The European Union has launched a twin attack at the new round of negotiations to liberalise the global trade of food and drink, tabling a series of papers, as part of this year’s discussions to set the ground rules for detailed negotiations from next March.

They reveal that the EU is preparing to fight hard to protect the subsidies paid to its food exporters and farmers, by forging a broad coalition with poorer developing countries, along with its traditional allies Japan, South Korea and the EFTA countries. And they also underline that the European Commission is prepared to attack export systems used by its free trade opponents at the WTO as being unfair, to deflect criticism of its own export supports.

Brussels wants to forge a common EU-developing country agreement on ground rules for next year’s detailed horse-trading on the amount of grants, privileges and loans that governments will be able to make available to their food industries, without being taken to a WTO disputes panel for exporting cheap over-subsidised food. Assistance that will be debated includes help on conservation matters, the environment, animal welfare, food security, economic development generally and rural development in particular.

It is a key principle of the WTO that goods traded on the world market should not be sold cut price because of government subsidies, but at the last Uruguay Round of the WTO, it was agreed that subsequent agreements should give governments some leeway to spend on so-called non-trade concerns.

The big question is how many policy areas should be covered by this exemption.

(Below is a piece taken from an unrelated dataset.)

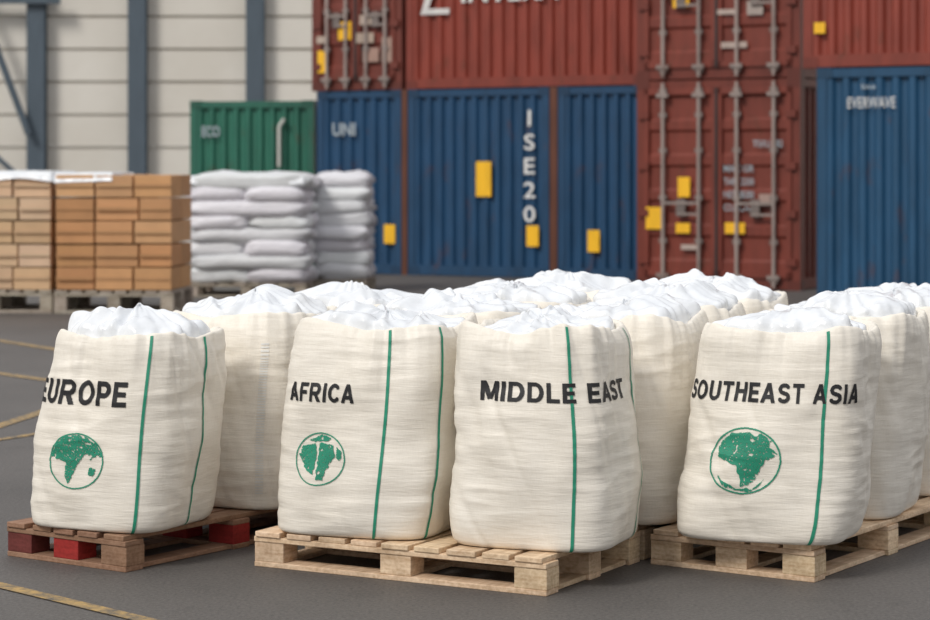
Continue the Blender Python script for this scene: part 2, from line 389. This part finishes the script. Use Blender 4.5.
# ------------------------------------------------------------ bulk bags
KEY=[(.0,.86),(.012,.945),(.06,.985),(.2,1.008),(.4,1.012),(.6,1.008),(.78,1.0),(.90,.988),(.955,.965),(.99,.92),(.975,.86),(.90,.80)]
KX=[0,.04,.09,.2,.38,.54,.69,.78,.84,.895,.94,1.0]
def cr(a,b,c,d,t): return .5*((2*b)+(-a+c)*t+(2*a-5*b+4*c-d)*t*t+(-a+3*b-3*c+d)*t**3)
def prof(w):
    w=min(max(w,0),1)
    i=0
    while i<len(KX)-2 and w>KX[i+1]: i+=1
    t=(w-KX[i])/(KX[i+1]-KX[i]); g=lambda j:KEY[min(max(j,0),len(KEY)-1)]
    z=cr(g(i-1)[0],g(i)[0],g(i+1)[0],g(i+2)[0],t); p=cr(g(i-1)[1],g(i)[1],g(i+1)[1],g(i+2)[1],t)
    return z,p
class Bag:
    def __init__(s,c,th,a=.31,b=.30,h=.79,lean=(0,0),seed=0,n=4.8,z0=.136,taper=0):
        s.c=c;s.th=th;s.a=a;s.b=b;s.h=h;s.lean=lean;s.seed=seed;s.n=n;s.z0=z0;s.taper=taper
        s.cs,s.sn=math.cos(th),math.sin(th)
        lx,ly=lean; s.l=(lx*s.cs-ly*s.sn, lx*s.sn+ly*s.cs)
    def P(s,phi,w,off=0):
        z,p=prof(w); c,si=math.cos(phi),math.sin(phi)
        p*=1-s.taper*max(0,z-.3)
        n=s.n-1.0*max(0,z-.5); R=(abs(c)**n+abs(si)**n)**(-1/n); ear=max(0,(R-1)/(2**(.5-1/n)-1))
        sd=s.seed*7.3
        Z=z*s.h
        q=Vector((c*R*.9,si*R*.9,Z*2.2))
        d=.020*noise.noise(q*1.3+Vector((sd,0,0)))+.013*noise.noise(q*2.8+Vector((0,sd,0)))
        d+=.018*(1-ear)*math.sin(math.pi*min(1,max(0,z)))
        wr=noise.noise(Vector((c*R*1.3+sd,si*R*1.3,Z*15)))
        wr2=noise.noise(Vector((c*R*2.4+sd,si*R*2.4,Z*38)))
        msk=.3+.7*max(0,min(1,.5+1.6*noise.noise(Vector((c*R*1.2,si*R*1.2,Z*2.5+sd)))))
        d+=(-abs(wr)*.009+.0025*wr2)*min(1,z*8)*msk
        # soft diagonal tension folds running down from the upper corners
        dg=noise.noise(Vector((c*R*3+si*R*2+Z*3.5,sd,Z*1.6)))
        d+=-.006*math.exp(-(dg*5)**2)*msk
        tp=max(0,(w-.55)/.45)
        gth=noise.noise(Vector((c*R*6,si*R*6,sd+Z*2)))
        d+=gth*.020*tp + noise.noise(Vector((c*R*14,si*R*14,sd)))*.006*tp
        d*= min(1,w*12)
        rr=R*p; x=c*(s.a*rr)+c*(d+off); y=si*(s.b*rr)+si*(d+off)
        top=max(0,(w-.7)/.3)
        Z+=top*(.036*ear+.03*noise.noise(Vector((c*1.7+sd,si*1.7,3)))+.014*gth)
        k=(Z/s.h)
        x+=s.l[0]*k; y+=s.l[1]*k
        return Vector((x,y,Z))
    def world(s,p): return Vector((s.c[0]+p.x*s.cs+p.y*s.sn, s.c[1]-p.x*s.sn+p.y*s.cs, s.z0+p.z))
    def uv(s,p):
        q=s.world(p); return (U0+q.x/q.y*F, V0+(H-q.z)/q.y*F)
    def w_at(s,z):
        lo,hi=0,.88
        for _ in range(26):
            m_=(lo+hi)/2
            if prof(m_)[0]*s.h<z: lo=m_
            else: hi=m_
        return lo
    def phi_at(s,u,w):
        best=None;N=720;pu=None
        for i in range(N):
            ph=-math.pi*1.15+i/N*math.pi*1.4
            uu=s.uv(s.P(ph,w))[0]
            if pu is not None and uu>pu:
                e=abs(uu-u)
                if best is None or e<best[0]: best=(e,ph)
            pu=uu
        return best[1]
    def z_at(s,phi,v):
        lo,hi=.0,.9
        for _ in range(25):
            m_=(lo+hi)/2
            if s.uv(s.P(phi,m_))[1]>v: lo=m_
            else: hi=m_
        return prof(lo)[0]*s.h
    def arc(s,w,N=720):
        tab=[];L=0;pv=None
        for i in range(N+1):
            ph=-math.pi*1.15+i/N*math.pi*1.4
            c,si=math.cos(ph),math.sin(ph);R=(abs(c)**s.n+abs(si)**s.n)**(-1/s.n);p=Vector((c*R*s.a,si*R*s.b))
            if pv is not None: L+=(p-pv).length
            tab.append((ph,L)); pv=p
        return tab
    def build(s,hi=True):
        NU,NV=(280,150) if hi else (120,70)
        vs=[];fs=[]
        for j in range(NV+1):
            w=j/NV
            for i in range(NU): vs.append(tuple(s.P(2*math.pi*i/NU,w)))
        for j in range(NV):
            for i in range(NU):
                k=(i+1)%NU; fs.append((j*NU+i,j*NU+k,(j+1)*NU+k,(j+1)*NU+i))
        fs.append(tuple(range(NU))[::-1])
        me=bpy.data.meshes.new('bulk_bag'); me.from_pydata(vs,[],fs); me.materials.append(M_FAB)
        for p in me.polygons: p.use_smooth=True
        o=bpy.data.objects.new('bulk_bag',me); scene.collection.objects.link(o)
        o.location=(s.c[0],s.c[1],s.z0); o.rotation_euler=(0,0,-s.th); s.o=o
        NU,NV=(170,70) if hi else (120,50)
        vs=[];fs=[];sd=s.seed*3.1; hh=s.hl; LR=.865*(1-s.taper*.65)
        an=s.seed*1.9; ca,sa=math.cos(an),math.sin(an)
        for j in range(NV+1):
            t=j/NV; rr=LR*(1-t)
            for i in range(NU):
                ph=2*math.pi*i/NU; c,si=math.cos(ph),math.sin(ph)
                n=4.2; R=(abs(c)**n+abs(si)**n)**(-1/n)
                x=c*R*rr*s.a; y=si*R*rr*s.b
                q=Vector((x*4.5,y*4.5,sd))
                wp=noise.noise(q*.6)*1.2; wp2=noise.noise(q*.6+Vector((9,9,9)))*1.2
                X=(x*ca+y*sa); Yy=(-x*sa+y*ca)
                f1=noise.noise(Vector((X*6.5+wp,Yy*2.2+wp2,sd)))
                f2=noise.noise(Vector((X*2.5+wp2,Yy*9+wp,sd+7)))
                f3=noise.noise(Vector((X*15+wp,Yy*9+wp2,sd+3)))
                rg=math.exp(-(f1*4.2)**2)*.030+math.exp(-(f2*4.2)**2)*.016+f3*.007+noise.noise(q*.7)*.045
                fo=noise.noise(Vector((c*6,si*6,sd+t)))
                rad=noise.noise(Vector((c*4,si*4,sd)))*.03
                z=s.h*.915+min(1,t*9)*.06*s.h+hh*(1-(rr/LR)**2.2)+(rg+fo*.016)*min(1,t*6)
                f_=min(1,t*4); bulge=1+s.spill*math.exp(-((t-.14)/.09)**2)*(1+fo*1.5)
                x=x*bulge+c*rad*f_*(1-t); y=y*bulge+si*rad*f_*(1-t)
                vs.append((x+s.l[0]*.97,y+s.l[1]*.97,z))
        for j in range(NV):
            for i in range(NU):
                k=(i+1)%NU; fs.append((j*NU+i,j*NU+k,(j+1)*NU+k,(j+1)*NU+i))
        me=bpy.data.meshes.new('liner'); me.from_pydata(vs,[],fs); me.materials.append(M_LIN)
        for p in me.polygons: p.use_smooth=True
        l=bpy.data.objects.new('liner',me); scene.collection.objects.link(l); l.parent=o
        return o
    def add(s,name,vs,fs,mat):
        me=bpy.data.meshes.new(name); me.from_pydata(vs,[],fs); me.materials.append(mat)
        o=bpy.data.objects.new(name,me); scene.collection.objects.link(o); o.parent=s.o; return o
    def stripe(s,u,v,w0=.02,w1=.88,wid=.011,mat=None,dash=0,name='stripe',phi=None):
        wm=.5; ph=phi if phi is not None else s.phi_at(u,wm)
        dph=wid/2/s.a/1.1
        NV=220; vs=[];fs=[]
        for j in range(NV+1):
            w=w0+(w1-w0)*j/NV
            wob=.012*math.sin(w*7+s.seed)
            for k in(-1,0,1): vs.append(tuple(s.P(ph+k*dph+wob,w,.003)))
        for j in range(NV):
            if dash and (j//dash)%2: continue
            for k in(0,1): a=j*3+k; fs.append((a,a+1,a+4,a+3))
        s.add(name,vs,fs,mat or M_GREEN)
    def surf(s,tab,arc,z,off=.003):
        lo,hi=0,len(tab)-1
        while hi-lo>1:
            m_=(lo+hi)//2
            if tab[m_][1]<arc: lo=m_
            else: hi=m_
        t=(arc-tab[lo][1])/max(1e-9,tab[hi][1]-tab[lo][1]); ph=tab[lo][0]+t*(tab[hi][0]-tab[lo][0])
        return s.P(ph,s.w_at(z),off)
    def arc_of(s,tab,ph):
        i=min(range(len(tab)),key=lambda k:abs(tab[k][0]-ph)); return tab[i][1]
    def text(s,body,u0,u1,v0,v1):
        pm=s.phi_at((u0+u1)/2,.6); zt=s.z_at(pm,v0); zb=s.z_at(pm,v1); w=s.w_at((zt+zb)/2)
        tab=s.arc(w); a0=s.arc_of(tab,s.phi_at(u0,w)); a1=s.arc_of(tab,s.phi_at(u1,w))
        tot=sum(GL[ch][0] for ch in body)+.13*(len(body)-1); sc=(a1-a0)/tot
        NR=40; vs=[];fs=[];x=0
        for ch in body:
            gw,st=GL[ch]; NC=max(4,int(gw*sc/.0016)); idx={}
            for i in range(NC):
                for j in range(NR):
                    px=(i+.5)/NC*gw; py=(j+.5)/NR
                    if any(in_stroke(px,py,P,hs) for P in st):
                        q=[]
                        for (ii,jj) in((i,j),(i+1,j),(i+1,j+1),(i,j+1)):
                            if (ii,jj) not in idx:
                                idx[(ii,jj)]=len(vs); vs.append(tuple(s.surf(tab,a0+(x+ii/NC*gw)*sc,zb+jj/NR*(zt-zb),.0032)))
                            q.append(idx[(ii,jj)])
                        fs.append(tuple(q))
            x+=gw+.13
        s.add('label_text',vs,fs,M_INK)
    def logo(s,u,v,rad,polys,wear=.15,sx=1.12,sea=0):
        ph=s.phi_at(u,.35); zc=s.z_at(ph,v); w=s.w_at(zc); ph=s.phi_at(u,w); tab=s.arc(w); ac=s.arc_of(tab,ph)
        N=140; vs=[];fs=[];idx={}
        def pip(x,y,P):
            ins=False;j=len(P)-1
            for i in range(len(P)):
                xi,yi=P[i];xj,yj=P[j]
                if (yi>y)!=(yj>y) and x<(xj-xi)*(y-yi)/(yj-yi)+xi: ins=not ins
                j=i
            return ins
        def vid(i,j):
            if (i,j) not in idx:
                x=(i/N*2-1)*1.05;y=(j/N*2-1)*1.05
                idx[(i,j)]=len(vs); vs.append(tuple(s.surf(tab,ac+x*rad*sx,zc+y*rad,.0032)))
            return idx[(i,j)]
        for i in range(N):
            for j in range(N):
                x=((i+.5)/N*2-1)*1.05;y=((j+.5)/N*2-1)*1.05; rr=math.hypot(x,y)
                on=(.955<rr<1.0)
                if not on and rr<.955:
                    xx=x+.07*noise.noise(Vector((x*6,y*6,s.seed)));yy=y+.07*noise.noise(Vector((x*6,y*6,s.seed+9)))
                    for P in polys:
                        if pip(xx,yy,P): on=noise.noise(Vector((x*7,y*7,s.seed*2)))>-.62+wear and noise.noise(Vector((x*22,y*22,s.seed)))>-.5+wear; break
                if on: fs.append((vid(i,j),vid(i+1,j),vid(i+1,j+1),vid(i,j+1)))
        s.add('globe_logo',vs,fs,M_GREEN)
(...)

An EU-developing country-EFTA-east Asian government conference held this summer in Norway reached agreement, saying that they should include “strengthening the socio-economic viability and development of rural areas, food security and environmental protection, and promoting the co-existence of various types of agriculture” with “special and differential treatment to developing and least-developed countries.”

This was a barely hidden attack on the position of the Cairns Group of food exporters, (such as New Zealand, Australia, Canada and Argentina), and the USA, who have attacked the EU for spending widely on agricultural subsidies.

These attacks could be seriously undermined if developing countries agree that the WTO talks should treat subsidies paid to their poor farmers in the same way as EU helps free range and organic food producers.

Brussels could paint an attack by Washington on non-trade spending as an assault on the rights of poor developing countries to sustain their farmers.

The Commission’s second sortie has pinpointed tactics used by the US and the Cairns Group to sell their foodstuffs, hoping to identify them as being unfair and so introducing them as a topic for debates in the round. In that instance, they would become an asset that the EU’s opponents would have to defend, forcing them to accept Brussels’ export subsidies as a trade off.

As a result, another paper sent to the latest WTO round meeting by the EU attacked the use of export credits, (a widespread US practice), and of state owned trading corporations, (popular in the Cairns Group), creating targets for European diplomats to hit next year.